Exclusion des perquisitions
L'adaptation des mesures envisagées à la menace est également envisagée, et l'Exécutif prend soin de réduire le champ de l'état d'urgence. Le projet de loi exclut en effet l'application de l'article 11 de la loi de 1955 qui confère à l'autorité administrative le pouvoir "d'ordonner des perquisitions en tout lieu, y compris un domicile, de jour et de nuit (...) lorsqu'il existe des raisons sérieuses de penser que ce lieu est fréquenté par une personne dont le comportement constitue une menace pour la sécurité et l'ordre publics".
Pour justifier cette exclusion, l'Exécutif invoque les succès rencontrés par la mise en oeuvre de l'état d'urgence. Le "coup de pied dans la fourmilière" destiné à désorganiser les milieux islamistes radicaux serait donc une réussite, et il ne serait plus nécessaire de sortir du droit commun en matière de perquisitions.

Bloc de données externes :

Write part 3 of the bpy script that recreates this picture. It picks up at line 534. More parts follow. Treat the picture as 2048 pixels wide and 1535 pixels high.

Vers la fin de l'état d'urgence ?
Certes, mais l'Exécutif oublie de mentionner que l'article 11 est désormais largement inutile. Le projet de loi Police et sécurité : lutte contre le crime organisé, le terrorisme et leur financement prévoit en effet une nouvelle rédaction de l'article 706-90 du code de procédure pénale, rédaction qui offre la possibilité de recourir aux perquisitions de nuit. Les termes mêmes de cette disposition sont encore discutés, l'Assemblée nationale préférant les limiter aux enquêtes préliminaires, alors que le Sénat envisage d'autoriser les perquisitions de nuit "en cas d'urgence" et durant les enquêtes préliminaires. Mais cette discussion n'en modifie guère le principe.
Cette disposition entrera rapidement en vigueur. On sait que le gouvernement a décidé la procédure accélérée pour le vote de la loi Police et sécurité. Cette procédure devrait rapidement venir à son terme puisque la commission mixte paritaire doit se réunir très prochainement. La disposition devrait donc être adoptée avant l'entrée en vigueur de la future loi de prorogation de l'état d'urgence.
Comme il avait été annoncé, la loi Police et sécurité a pour conséquence de rendre largement inutile l'état d'urgence, par la substitution de dispositions pérennes à un droit provisoire. On peut donc raisonnablement penser que le présent projet de prorogation est le dernier. Ceux qui s'étaient opposés à l'état d'urgence ne manqueront pas de s'en réjouir et revendiqueront peut-être même une grande victoire de l'opposition "citoyenne". D'ici là, la loi Police et sécurité sera tranquillement entrée en vigueur. Le débat sur l'état d'urgence aura alors admirablement joué un rôle de leurre.